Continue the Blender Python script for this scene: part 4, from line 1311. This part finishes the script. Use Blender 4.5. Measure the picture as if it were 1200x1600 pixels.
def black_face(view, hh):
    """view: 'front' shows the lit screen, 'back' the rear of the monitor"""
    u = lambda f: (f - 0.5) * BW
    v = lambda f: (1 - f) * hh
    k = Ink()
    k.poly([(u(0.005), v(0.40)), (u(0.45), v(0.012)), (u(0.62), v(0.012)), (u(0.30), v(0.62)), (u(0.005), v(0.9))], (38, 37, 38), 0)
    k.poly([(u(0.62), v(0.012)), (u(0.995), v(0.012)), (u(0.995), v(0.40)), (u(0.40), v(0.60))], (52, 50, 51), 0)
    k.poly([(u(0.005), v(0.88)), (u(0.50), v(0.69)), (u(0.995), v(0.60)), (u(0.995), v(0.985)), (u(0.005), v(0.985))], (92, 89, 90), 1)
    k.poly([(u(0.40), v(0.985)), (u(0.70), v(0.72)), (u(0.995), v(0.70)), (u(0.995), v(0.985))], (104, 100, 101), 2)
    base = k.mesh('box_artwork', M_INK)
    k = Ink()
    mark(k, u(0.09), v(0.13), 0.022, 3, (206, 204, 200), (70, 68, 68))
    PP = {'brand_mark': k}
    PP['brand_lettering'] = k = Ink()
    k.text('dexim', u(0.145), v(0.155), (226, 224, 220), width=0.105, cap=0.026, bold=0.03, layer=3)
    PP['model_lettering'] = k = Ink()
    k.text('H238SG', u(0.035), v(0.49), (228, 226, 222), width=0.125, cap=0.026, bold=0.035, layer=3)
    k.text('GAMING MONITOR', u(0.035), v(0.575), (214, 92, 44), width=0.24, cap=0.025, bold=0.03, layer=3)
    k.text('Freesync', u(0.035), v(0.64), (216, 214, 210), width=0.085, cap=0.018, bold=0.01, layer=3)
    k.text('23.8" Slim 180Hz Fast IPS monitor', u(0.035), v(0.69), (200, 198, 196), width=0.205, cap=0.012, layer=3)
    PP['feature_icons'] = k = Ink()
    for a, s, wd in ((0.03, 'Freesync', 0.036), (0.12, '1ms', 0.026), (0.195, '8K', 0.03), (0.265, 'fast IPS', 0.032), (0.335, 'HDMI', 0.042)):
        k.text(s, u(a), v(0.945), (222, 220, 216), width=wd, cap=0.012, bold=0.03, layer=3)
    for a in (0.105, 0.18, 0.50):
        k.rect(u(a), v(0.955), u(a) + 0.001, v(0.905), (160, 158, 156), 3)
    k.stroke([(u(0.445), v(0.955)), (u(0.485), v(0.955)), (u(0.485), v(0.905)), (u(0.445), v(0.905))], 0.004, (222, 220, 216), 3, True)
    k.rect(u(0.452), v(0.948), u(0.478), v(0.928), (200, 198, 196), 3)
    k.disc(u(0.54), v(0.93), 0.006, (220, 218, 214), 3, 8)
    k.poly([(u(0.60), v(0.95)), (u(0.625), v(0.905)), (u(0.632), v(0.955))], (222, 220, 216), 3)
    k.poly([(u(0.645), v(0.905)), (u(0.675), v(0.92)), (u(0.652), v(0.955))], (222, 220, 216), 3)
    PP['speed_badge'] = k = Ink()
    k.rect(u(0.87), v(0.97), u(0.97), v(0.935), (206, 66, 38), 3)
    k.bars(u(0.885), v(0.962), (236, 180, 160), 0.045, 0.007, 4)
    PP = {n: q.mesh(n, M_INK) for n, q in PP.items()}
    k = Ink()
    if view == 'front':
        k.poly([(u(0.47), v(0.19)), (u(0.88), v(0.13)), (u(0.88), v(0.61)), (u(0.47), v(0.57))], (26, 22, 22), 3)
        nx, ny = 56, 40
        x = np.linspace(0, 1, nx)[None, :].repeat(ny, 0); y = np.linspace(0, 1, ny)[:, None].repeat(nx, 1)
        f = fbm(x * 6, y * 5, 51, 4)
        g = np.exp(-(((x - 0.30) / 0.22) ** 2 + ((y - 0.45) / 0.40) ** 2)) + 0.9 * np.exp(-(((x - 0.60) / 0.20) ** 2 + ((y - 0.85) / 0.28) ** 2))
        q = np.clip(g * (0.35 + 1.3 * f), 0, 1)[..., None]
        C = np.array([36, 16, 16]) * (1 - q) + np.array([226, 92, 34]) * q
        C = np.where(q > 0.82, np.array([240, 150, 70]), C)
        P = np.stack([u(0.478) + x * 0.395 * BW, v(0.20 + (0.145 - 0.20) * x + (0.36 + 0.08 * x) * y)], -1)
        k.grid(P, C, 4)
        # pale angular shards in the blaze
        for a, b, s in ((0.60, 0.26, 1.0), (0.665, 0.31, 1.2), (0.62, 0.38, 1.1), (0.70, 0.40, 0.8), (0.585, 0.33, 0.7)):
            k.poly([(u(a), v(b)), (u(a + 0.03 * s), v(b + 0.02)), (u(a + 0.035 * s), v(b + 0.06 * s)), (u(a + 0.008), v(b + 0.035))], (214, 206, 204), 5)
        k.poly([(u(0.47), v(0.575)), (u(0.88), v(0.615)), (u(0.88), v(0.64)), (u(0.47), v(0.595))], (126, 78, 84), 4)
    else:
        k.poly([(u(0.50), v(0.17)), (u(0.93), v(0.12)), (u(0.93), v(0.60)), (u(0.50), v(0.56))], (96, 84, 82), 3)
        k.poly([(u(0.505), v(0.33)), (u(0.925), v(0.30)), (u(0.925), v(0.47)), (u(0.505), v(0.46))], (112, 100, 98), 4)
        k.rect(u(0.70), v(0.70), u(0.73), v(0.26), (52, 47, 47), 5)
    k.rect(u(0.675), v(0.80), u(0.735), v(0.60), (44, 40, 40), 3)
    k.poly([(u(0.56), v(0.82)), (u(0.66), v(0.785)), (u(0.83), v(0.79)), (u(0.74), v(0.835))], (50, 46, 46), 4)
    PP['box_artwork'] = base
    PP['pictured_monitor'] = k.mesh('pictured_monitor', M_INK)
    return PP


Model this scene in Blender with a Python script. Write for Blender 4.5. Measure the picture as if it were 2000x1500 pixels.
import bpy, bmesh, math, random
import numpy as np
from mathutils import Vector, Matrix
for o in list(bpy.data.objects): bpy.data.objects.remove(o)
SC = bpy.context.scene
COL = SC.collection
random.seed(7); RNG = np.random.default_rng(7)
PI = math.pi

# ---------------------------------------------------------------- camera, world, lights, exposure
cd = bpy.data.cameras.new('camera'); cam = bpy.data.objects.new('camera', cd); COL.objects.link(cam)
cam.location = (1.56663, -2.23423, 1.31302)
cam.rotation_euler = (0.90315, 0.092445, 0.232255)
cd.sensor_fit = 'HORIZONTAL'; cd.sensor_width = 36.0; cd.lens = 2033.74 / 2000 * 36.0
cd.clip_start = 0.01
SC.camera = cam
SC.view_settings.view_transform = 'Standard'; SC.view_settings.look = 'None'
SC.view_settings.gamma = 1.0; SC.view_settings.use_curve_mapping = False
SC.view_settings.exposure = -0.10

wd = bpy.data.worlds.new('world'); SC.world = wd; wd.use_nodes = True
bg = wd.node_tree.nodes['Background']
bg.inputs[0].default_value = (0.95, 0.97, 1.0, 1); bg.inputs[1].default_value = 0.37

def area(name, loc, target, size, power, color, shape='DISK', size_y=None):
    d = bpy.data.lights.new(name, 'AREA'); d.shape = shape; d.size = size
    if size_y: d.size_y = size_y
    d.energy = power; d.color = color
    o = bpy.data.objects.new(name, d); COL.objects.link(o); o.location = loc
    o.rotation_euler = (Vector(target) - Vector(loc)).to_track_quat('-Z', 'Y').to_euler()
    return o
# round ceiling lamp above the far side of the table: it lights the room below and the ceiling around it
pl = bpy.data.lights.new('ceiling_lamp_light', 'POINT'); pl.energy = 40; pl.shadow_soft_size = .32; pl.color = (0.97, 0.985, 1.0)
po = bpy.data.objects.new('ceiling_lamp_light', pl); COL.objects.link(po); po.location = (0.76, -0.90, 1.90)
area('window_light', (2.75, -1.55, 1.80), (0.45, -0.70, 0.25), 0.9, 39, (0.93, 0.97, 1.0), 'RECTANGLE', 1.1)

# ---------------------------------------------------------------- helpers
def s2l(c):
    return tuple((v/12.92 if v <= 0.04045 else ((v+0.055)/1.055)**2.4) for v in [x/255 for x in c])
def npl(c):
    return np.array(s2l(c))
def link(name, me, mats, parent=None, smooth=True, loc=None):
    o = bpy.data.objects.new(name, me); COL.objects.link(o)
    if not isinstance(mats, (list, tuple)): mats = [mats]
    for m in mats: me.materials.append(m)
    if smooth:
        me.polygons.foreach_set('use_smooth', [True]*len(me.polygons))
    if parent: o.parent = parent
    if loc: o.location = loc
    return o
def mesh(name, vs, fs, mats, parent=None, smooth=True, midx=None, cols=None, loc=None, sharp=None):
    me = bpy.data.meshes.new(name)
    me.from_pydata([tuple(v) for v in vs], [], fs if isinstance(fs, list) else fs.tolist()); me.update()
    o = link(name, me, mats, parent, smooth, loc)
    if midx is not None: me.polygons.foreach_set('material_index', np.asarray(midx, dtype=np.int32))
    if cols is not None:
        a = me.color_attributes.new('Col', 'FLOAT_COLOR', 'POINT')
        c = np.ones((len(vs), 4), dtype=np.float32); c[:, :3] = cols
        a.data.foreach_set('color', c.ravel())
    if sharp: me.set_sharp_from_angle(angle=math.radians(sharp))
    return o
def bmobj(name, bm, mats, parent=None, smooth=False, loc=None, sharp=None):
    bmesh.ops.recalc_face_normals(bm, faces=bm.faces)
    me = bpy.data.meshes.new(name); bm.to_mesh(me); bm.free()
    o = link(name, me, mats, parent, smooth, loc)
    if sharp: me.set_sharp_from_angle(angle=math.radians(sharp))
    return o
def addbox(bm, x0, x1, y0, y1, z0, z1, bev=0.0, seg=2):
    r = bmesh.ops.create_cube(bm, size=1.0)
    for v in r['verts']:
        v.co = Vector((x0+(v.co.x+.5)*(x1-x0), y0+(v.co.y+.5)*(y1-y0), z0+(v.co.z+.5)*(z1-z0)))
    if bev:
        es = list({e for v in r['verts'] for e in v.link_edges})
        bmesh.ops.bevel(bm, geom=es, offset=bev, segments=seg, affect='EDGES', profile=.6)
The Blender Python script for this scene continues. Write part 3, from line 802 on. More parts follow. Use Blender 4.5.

* Problem requirements *
Return exactly the lines above from the line that has "Model this scene" through the line that has "1.0), 'RECTANGLE', 1.1)", inclusive, and nothing else.

* Exercise solution *
Model this scene in Blender with a Python script. Write for Blender 4.5. Measure the picture as if it were 2000x1500 pixels.
import bpy, bmesh, math, random
import numpy as np
from mathutils import Vector, Matrix
for o in list(bpy.data.objects): bpy.data.objects.remove(o)
SC = bpy.context.scene
COL = SC.collection
random.seed(7); RNG = np.random.default_rng(7)
PI = math.pi

# ---------------------------------------------------------------- camera, world, lights, exposure
cd = bpy.data.cameras.new('camera'); cam = bpy.data.objects.new('camera', cd); COL.objects.link(cam)
cam.location = (1.56663, -2.23423, 1.31302)
cam.rotation_euler = (0.90315, 0.092445, 0.232255)
cd.sensor_fit = 'HORIZONTAL'; cd.sensor_width = 36.0; cd.lens = 2033.74 / 2000 * 36.0
cd.clip_start = 0.01
SC.camera = cam
SC.view_settings.view_transform = 'Standard'; SC.view_settings.look = 'None'
SC.view_settings.gamma = 1.0; SC.view_settings.use_curve_mapping = False
SC.view_settings.exposure = -0.10

wd = bpy.data.worlds.new('world'); SC.world = wd; wd.use_nodes = True
bg = wd.node_tree.nodes['Background']
bg.inputs[0].default_value = (0.95, 0.97, 1.0, 1); bg.inputs[1].default_value = 0.37

def area(name, loc, target, size, power, color, shape='DISK', size_y=None):
    d = bpy.data.lights.new(name, 'AREA'); d.shape = shape; d.size = size
    if size_y: d.size_y = size_y
    d.energy = power; d.color = color
    o = bpy.data.objects.new(name, d); COL.objects.link(o); o.location = loc
    o.rotation_euler = (Vector(target) - Vector(loc)).to_track_quat('-Z', 'Y').to_euler()
    return o
# round ceiling lamp above the far side of the table: it lights the room below and the ceiling around it
pl = bpy.data.lights.new('ceiling_lamp_light', 'POINT'); pl.energy = 40; pl.shadow_soft_size = .32; pl.color = (0.97, 0.985, 1.0)
po = bpy.data.objects.new('ceiling_lamp_light', pl); COL.objects.link(po); po.location = (0.76, -0.90, 1.90)
area('window_light', (2.75, -1.55, 1.80), (0.45, -0.70, 0.25), 0.9, 39, (0.93, 0.97, 1.0), 'RECTANGLE', 1.1)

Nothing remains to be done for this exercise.